Né à Gangi, ce phénomène de la maison à 1 euro s’étend aujourd’hui à d’autres régions d’Italie : la Sardaigne, les Pouilles, la Calabre, la Toscane. Avec partout le même but : sécuriser les propriétés abandonnées dans les centres historiques, repeupler et revitaliser ces zones. En 2025, une quarantaine de villages ont rejoint l’initiative. La demande reste importante, d’autant que l’Italie essaie désormais d’attirer une clientèle aisée en proposant une « flat tax » : un impôt forfaitaire de 200 000 euros sur les revenus produits à l’étranger pour tous les riches expats qui choisissent de s’y installer. Pour les budgets plus modestes, il reste la possibilité d’acquérir une villégiature bon marché dans des sites sublimes. Prenez Sambuca, toujours en Sicile, devenu, selon CNN, « une petite Amérique » grâce à une opération « maison à 1 euro ». Un vrai petit village à la Don Camillo et à la Peppone que ce gros bourg très pieux et longtemps bastion communiste. Hissée sur une colline, Sambuca offre à ses habitants un panorama sur les plages et les vignes. Par temps clair, il est possible de distinguer l’Etna au loin. « Malgré ces atouts, nous connaissions depuis plusieurs années une dépopulation persistante, raconte le maire, Giuseppe Cacioppo. Nous avions des centaines de maisons ou de petits palais, propriétés de la mairie, laissés à l’abandon, et que nous n’avions pas les moyens d’entretenir. Quand nous avons évoqué l’idée, en 2019, de vendre des maisons à 1 euro, nous avons reçu plus de 114 000 mails. Tout est allé vite, même si, avec la pandémie et le temps des rénovations, cette “génération 1 euro” n’arrive qu’aujourd’hui à Sambuca. »

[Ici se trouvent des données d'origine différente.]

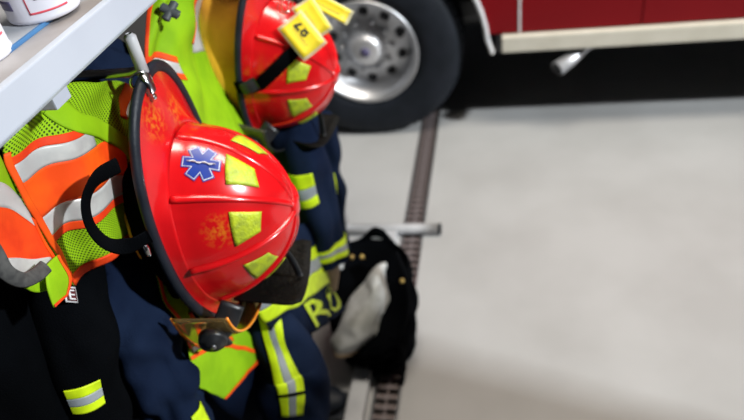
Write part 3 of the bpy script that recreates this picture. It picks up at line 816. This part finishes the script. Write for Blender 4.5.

À Sambuca, la moitié des maisons ont été vendues à des Américains

Originaire de Bergame, Claudio Nosari a créé une sellerie pour motards à Sambuca. La ville est sur les circuits des voyageurs à deux-roues.
© Enrico Dagnino
Giuseppe Cacioppo a opté pour une stratégie de ventes aux enchères, avec des lots de maisons proposées au plus offrant, au prix initial de 1 euro : 220 au total, dont la moitié acquise par des Américains, rendus dingues de la Sicile par la saison 2 de la série « The White Lotus ». La plus belle, la plus convoitée, avec ses plafonds à voûtes en double tonneau, ses sols et ses murs en grès, ses 250 mètres carrés d’alcôves et de chambres, et ses 200 mètres carrés de terrasse plein sud avec vue sur la Méditerranée, c’est Massoud Ahmadi qui l’a emportée. « Pour cette maison historique, j’avais proposé 11 000 euros. Vivre en Europe était un dessein secret avec mon épouse, Shelley, explique ce professeur d’économie de Washington DC d’origine iranienne. Nous aimons tout de l’Italie : son histoire, sa culture, sa gastronomie, ses vins et ses paysages. Vivre ici est un rêve au paradis. »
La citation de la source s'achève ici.